Hmmm... Well, now I am well and truly puzzled. I made these statements on the basis of what I did in my Mini (Mk 1 install) and what I have been doing in the last week on my Mk 2 install in the Laguna. I may well be totally wrong (it sounds like I have it the wrong way round) and to be honest, I have noticed a number of times that I seem to be the opposite way round to what other people are saying in various threads.
I've just been to look at the wiring loom I'm building in the shed. The high current power feed from the ISO power connector on the Laguna is a fused line, switched by the ignitiion. I can track this through the car's circuit diagram. This is connecting to the orange, ignition sense wire on the sled.

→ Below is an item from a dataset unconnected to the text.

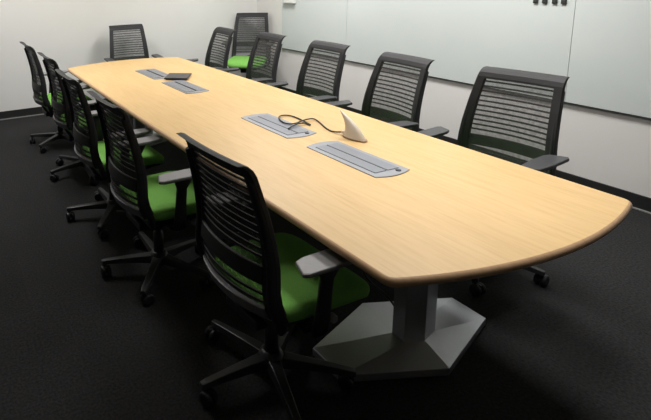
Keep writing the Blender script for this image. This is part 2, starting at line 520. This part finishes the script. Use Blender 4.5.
def make_chair(pad_mat, knit, lean, pad_dx, back_dx):
    global LEAN, BACK_DX
    LEAN, BACK_DX = lean, back_dx
    root = bpy.data.objects.new('office_chair', None); COL.objects.link(root); root.empty_display_size = 0.1
    # --- seat cushion (green) : rounded slab with waterfall front
    b = MB()
    def seat_ring(k, z, drop):
        ring = []
        n = 40
        for i in range(n):
            a = 2 * pi * i / n
            ca, sa = cos(a), sin(a)
            ex = 2 / 5.5
            x = math.copysign(abs(ca) ** ex, ca); y = math.copysign(abs(sa) ** ex, sa)
            X = 0.075 + 0.245 * k * x; Y = (0.238 + 0.008 * x) * k * y
            zz = z - drop * max(0, (X - 0.18) / 0.14) ** 2 - 0.008 * (1 - min(1, abs(Y) / 0.24) ** 2) * (1 if k < 0.98 else 0)
            ring.append((X, Y, zz))
        return ring
    b.rings([seat_ring(0.93, 0.420, 0.03), seat_ring(0.985, 0.428, 0.03), seat_ring(1.0, 0.446, 0.032), seat_ring(0.995, 0.464, 0.034),
             seat_ring(0.965, 0.478, 0.036), seat_ring(0.90, 0.485, 0.034), seat_ring(0.7, 0.488, 0.02), seat_ring(0.4, 0.489, 0.0), seat_ring(0.1, 0.489, 0.0)], 0, True)
    tag(b.build('seat', M['green_fabric'], root), 'bright green fabric seat cushion')
    # --- seat pan and mechanism
    b = MB()
    b.box((0.07, 0, 0.405), (0.42, 0.40, 0.034)); b.box((0.065, 0, 0.376), (0.34, 0.30, 0.03))
    b.build('seat_pan', M['black_plastic'], root, 0.008)
    b = MB()
    b.box((0.02, 0, 0.335), (0.26, 0.15, 0.06)); b.box((-0.08, 0, 0.345), (0.14, 0.20, 0.04))
    b.sweep([(-0.06, 0.0, 0.35), (-0.14, 0, 0.385), (-0.20 + back_dx, 0, 0.425), (-0.245 + back_dx, 0, 0.47)], [(0.06, 0.02), (0.055, 0.018), (0.05, 0.014), (0.05, 0.012)], 10)
    b.build('tilt_mechanism', M['black_plastic'], root, 0.008)
    b = MB()
    b.lathe((0.12, -0.10, 0.36), [(0.008, -0.10), (0.008, 0.02)], 'Y', 10, 1)
    b.lathe((0.12, -0.205, 0.36), [(0.012, -0.012), (0.017, -0.006), (0.017, 0.012), (0.012, 0.018)], 'Y', 14, 0)
    tag(b.build('tension_knob', [M['knob_grey'], M['black_plastic']], root), 'small pale grey knob')
    # --- back frame : stiles, top rail, bottom rail
    si = lambda z: 1 - 0.046 / back_hw(0.8)
    sI = 1 - 0.047 / 0.23
    ss = [-1.0, -(1 + sI) / 2, -sI] + lin(-sI, sI, 10)[1:-1] + [sI, (1 + sI) / 2, 1.0]
    zs = sorted(set([ZBOT, 0.462, 0.478, 0.492] + lin(0.492, 0.978, 12) + [0.99, 1.0, 1.012, 1.022, 1.03, ZTOP]))
    b = MB()
    grid_solid(b, ss, zs, lambda s, z: abs(s) > sI or z > 0.978, 0.024, 0.0, 0, False)
    # lower legs of the stiles sweep forward under the seat and meet the mechanism
    for sy in (-1, 1):
        b.sweep([(-0.190 + back_dx, sy * 0.222, 0.49), (-0.165 + back_dx * 0.8, sy * 0.217, 0.435), (-0.125, sy * 0.20, 0.395), (-0.06, sy * 0.16, 0.365), (0.0, sy * 0.09, 0.35)],
                [(0.018, 0.022), (0.018, 0.024), (0.018, 0.022), (0.018, 0.018), (0.016, 0.014)], 10, 0, up=(0, 1, 0.2))
        # thicker uprights behind the stiles
        b.sweep([(back_c(z) - 0.012, sy * (back_hw(z) - 0.013), z) for z in lin(0.47, 0.97, 10)],
                [(0.012, 0.030 - 0.013 * k / 10) for k in range(11)], 10, 0, up=(1, 0, 0))
    bf = b.build('back_frame', M['frame_plastic'], root, 0.006, 2)
    b = MB()
    grid_solid(b, lin(-sI, sI, 10), [ZBOT, 0.464, 0.480, 0.498], lambda s, z: True, 0.026, -0.004, 0, False)
    tag(b.build('bottom_rail', M['rail_lit'], root, 0.005, 2), 'dark grey curved bottom rail')
    # --- knit panel with horizontal flexors
    b = MB()
    zz = lin(0.490, 0.980, 18); s2 = lin(-sI - 0.02, sI + 0.02, 12)
    pts = [S(s, z, 0.004) for z in zz for s in s2]; n = len(s2)
    b.add(pts, [(j * n + i, j * n + i + 1, (j + 1) * n + i + 1, (j + 1) * n + i) for j in range(len(zz) - 1) for i in range(n - 1)], 0, True)
    for k in range(11):
        z = 0.962 - 0.0275 * k
        grid_solid(b, s2, [z - 0.0042, z + 0.0042], lambda s, z: True, 0.006, -0.004, 1, False)
    for z in (0.520, 0.552):
        grid_solid(b, s2, [z - 0.005, z + 0.005], lambda s, z: True, 0.006, -0.004, 1, False)
    b.build('back_mesh', [knit, M['flexor']], root)
    b = MB()
    grid_solid(b, s2, [0.590, 0.60, 0.645, 0.655], lambda s, z: True, 0.012, -0.010, 0, True)
    b.build('lumbar_bar', M['flexor'], root, 0.003)
    # --- arms
    for sy in (-1, 1):
        b = MB()
        b.sweep([(0.0, sy * 0.15, 0.372), (0.0, sy * 0.22, 0.370), (0.0, sy * 0.262, 0.385), (0.0, sy * 0.274, 0.44), (0.004, sy * 0.278, 0.53), (0.008, sy * 0.281, 0.60), (0.015, sy * 0.284, 0.655)],
                [(0.034, 0.014), (0.034, 0.014), (0.034, 0.015), (0.034, 0.013), (0.029, 0.012), (0.028, 0.012), (0.055, 0.014)], 12, 0, up=(0, sy, 0.25), power=3.2)
        arm = b.build('arm', M['black_plastic'], root)
        # pad : slightly tapering, rear edge slanted
        o = [(-0.135, -0.036), (-0.115, -0.047), (0.05, -0.050), (0.125, -0.042), (0.15, -0.020), (0.152, 0.010), (0.13, 0.036), (0.05, 0.046), (-0.07, 0.045), (-0.105, 0.034)]
        o = [((x + 0.03 if x > 0.1 else x) + pad_dx, sy * -y + sy * 0.286) for x, y in o]
        c = (0.02 + pad_dx, sy * 0.286)
        def sc(k, z): return [(c[0] + (p[0] - c[0]) * k, c[1] + (p[1] - c[1]) * k, z) for p in o]
        b = MB()
        b.rings([sc(0.86, 0.660), sc(0.98, 0.664), sc(1.0, 0.670), sc(0.99, 0.677), sc(0.96, 0.680)], 0, False)
        b.build('arm_pad', pad_mat, arm, 0.003)
    # --- lift, hub, star base
    b = MB()
    b.lathe((0, 0, 0), [(0.028, 0.10), (0.028, 0.24), (0.02, 0.245), (0.02, 0.33)], 'Z', 16)
    b.build('gas_lift', M['black_plastic'], root)
    b = MB()
    b.lathe((0, 0, 0), [(0.03, 0.062), (0.055, 0.066), (0.055, 0.10), (0.042, 0.125), (0.03, 0.13)], 'Z', 20)
    b.build('base_hub', M['leg_plastic'], root)
    for k in range(5):
        a = 2 * pi * k / 5 + LEG0
        d = Vector((cos(a), sin(a), 0)); sd = Vector((-sin(a), cos(a), 0))
        b = MB()
        rs = []
        for r, w, z0, z1 in ((0.035, 0.034, 0.070, 0.112), (0.12, 0.027, 0.074, 0.106), (0.22, 0.022, 0.072, 0.098), (0.30, 0.019, 0.068, 0.090), (0.322, 0.015, 0.066, 0.086)):
            rs.append([d * r + sd * w + Vector((0, 0, z0)), d * r + sd * w * 0.72 + Vector((0, 0, z1)), d * r - sd * w * 0.72 + Vector((0, 0, z1)), d * r - sd * w + Vector((0, 0, z0))])
        b.rings(rs, 0, False)
        leg = b.build('leg', M['leg_plastic'], root, 0.003)
        b = MB()
        ca = a + 0.9 + 0.5 * k
        R3 = Matrix.Rotation(ca, 3, 'Z')
        cb = d * 0.305
        tmp = MB()
        for sw in (-1, 1):
            tmp.lathe((0.018, sw * 0.016, 0.030), [(0.018, -0.010), (0.028, -0.009), (0.030, -0.005), (0.030, 0.005), (0.028, 0.009), (0.018, 0.010)], 'Y', 18)
        tmp.box((0.014, 0, 0.044), (0.046, 0.010, 0.032)); tmp.lathe((0, 0, 0), [(0.011, 0.052), (0.011, 0.072)], 'Z', 10)
        b.add([R3 @ Vector(p) + cb for p in tmp.v], tmp.f, 0, False)
        for i in range(len(b.s)): b.s[i] = tmp.s[i]
        b.build('caster', M['black_plastic'], leg)
    return root
LEG0 = radians(0)

def copy_tree(o, parent=None):
    c = o.copy(); COL.objects.link(c)
    if parent: c.parent = parent
    for ch in list(o.children): copy_tree(ch, c)
    return c
def star(root, a):
    """swivel the five-leg base of one chair about its column"""
    for ch in root.children:
        if ch.name.split('.')[0] in ('leg', 'base_hub'): ch.rotation_euler = (0, 0, a)

left_proto = make_chair(M['pad_sheen'], M['knit_shaded'], 0.02, 0.0, 0.04)
left = [
    (1.120, 1.56, 3, 33, 'black mesh chair with green seat, nearest to the camera on the left side'),
    (1.01, 2.455, 2, 14, 'second chair from the front on the left side, green seat and sheen-painted arm pad showing'),
    (0.995, 3.21, 0, 19, 'third of the five green-seated chairs along the left table edge, counting from the front'),
    (1.04, 4.10, 1, 47, 'fourth chair from the front on the left side, between third and rearmost'),
    (1.02, 4.95, 1, 2, 'last chair on the left side, its black back nearest the far wall'),
]
GL = 'green seated chairs along the left side of the table'
for i, (x, y, a, st, lab) in enumerate(left):
    o = left_proto if i == 0 else copy_tree(left_proto)
    o.location = (x, y, 0); o.rotation_euler = (0, 0, radians(a)); tag(o, lab, 'chair', GL); star(o, radians(st))
right_proto = make_chair(M['pad_dark'], M['knit'], 0.055, -0.03, 0.0)
right = [
    (2.612, 1.795, 187, 31, 'black mesh chair at the right table edge, nearest the front curved end'),
    (2.545, 2.575, 175, 30, 'black mesh chair on the right side, second from the front'),
    (2.58, 3.33, 178, 15, 'black mesh chair on the right side, middle one of five'),
    (2.58, 4.13, 176, 50, 'black mesh chair on the right side partly hiding the corner chair'),
    (2.49, 4.84, 175, 20, 'black mesh chair at the far end of the right side, beside the corner chair'),
]
GR = 'black mesh chairs along the right side of the table'
for i, (x, y, a, st, lab) in enumerate(right):
    o = right_proto if i == 0 else copy_tree(right_proto)
    o.location = (x, y, 0); o.rotation_euler = (0, 0, radians(a)); tag(o, lab, 'chair', GR); star(o, radians(st))
o = copy_tree(right_proto); o.location = (2.085, 5.62, 0); o.rotation_euler = (0, 0, radians(-96))
tag(o, 'black mesh chair at the head of the table in front of the far wall', 'chair')
o = copy_tree(right_proto); o.location = (3.72, 5.735, 0); o.rotation_euler = (0, 0, radians(-132))
for ch in o.children:
    if ch.name.split('.')[0] not in ('leg', 'base_hub', 'gas_lift'): ch.location.z = 0.03
tag(o, 'black mesh chair with green seat standing alone in the room corner', 'chair')

# ------------------------------------------------------------------ glass marker boards on the right wall
XB = XR - 0.018
def board(y0, y1, label):
    t = thing('glass_board', (XB, (y0 + y1) / 2, 0.62), 0, label, 'marker board', 'glass marker boards on the right wall')
    w = y1 - y0 - 0.003
    b = MB(); b.box((0, 0, 0.75), (0.010, w, 1.494)); b.build('glass_panel', M['glass_board'], t, 0.001)
    b = MB(); b.box((0.0065, 0, -0.003), (0.0225, w, 0.005)); b.build('bottom_channel', M['board_edge'], t, 0.001)
    for sy in (-1, 1):
        b = MB(); b.lathe((0.0, sy * (w / 2 - 0.08), 1.42), [(0.012, -0.012), (0.012, 0.0), (0.012, 0.016)], 'X', 14)
        b.build('standoff', M['chrome'], t)
    return t
board(4.435, 5.58, 'pale glass marker board panel closest to the room corner')
board(2.262, 4.435, 'wide pale glass marker board panel carrying the four black magnets')
board(0.30, 2.262, 'pale glass marker board panel at the right edge of the photo')
for k, y in enumerate((2.52, 2.458, 2.392, 2.333)):
    lab = ['first', 'second', 'third', 'last'][k]
    b = MB(); b.box((0, 0, 0), (0.012, 0.031, 0.034)); b.box((-0.0065, 0, 0), (0.003, 0.022, 0.024))
    o = b.build('magnet', M['magnet_black'], None, 0.002); o.location = (XB - 0.0112, y, 1.338)
    tag(o, f'small black square magnet on glass board, {lab} in the row of four from the left', 'magnet', 'black magnets on the glass board')
t = thing('marker_ledge', (XB - 0.005, 5.42, 1.212), 0, 'small pale marker ledge stuck high on the glass board near the corner', 'ledge')
b = MB(); b.box((-0.003, 0, 0.05), (0.005, 0.24, 0.10)); b.build('back_plate', M['ledge_white'], t, 0.001)
b = MB(); b.box((-0.025, 0, 0.003), (0.045, 0.24, 0.006)); b.box((-0.047, 0, 0.009), (0.004, 0.24, 0.014)); b.build('shelf', M['ledge_white'], t, 0.001)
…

The puny, weedy, 0.5mm(s), unfused permanent 12V feed from the ISO is connecting with the fused, filtered yellow memory wire on the sled.
This does imply you are right, and I am totally wrong, much to my great consternation. Thanks for pointing this out - now how the heck am I going to sort out a decent permanent 12V feed without bodging the harness around, dammit!
Sigh. Back to the drawing board.
As for the advice - what I meant was, choose the unswitched feed from the wire leading to the ignition switch
upstream of the switch itself: this is the brown feed wire. Mini ignition switches around that period were not really that hot. They did have the benefit of having an (unfused) auxiliary feed line on the switch that may or may not have been brought out from the switch itself. If it was brought out into the loom, then the wire colour would be PINK with no tracer colour. This is "ON" in all positions of the switch except the OFF position, and also at the AUX position which allows you to remove the key from the switch with power still on. This was specifically to allow for radio usage. It's on many Austins, Rovers and Triumphs of the period. The Innocenti may not have the same switch type, so you would need to check.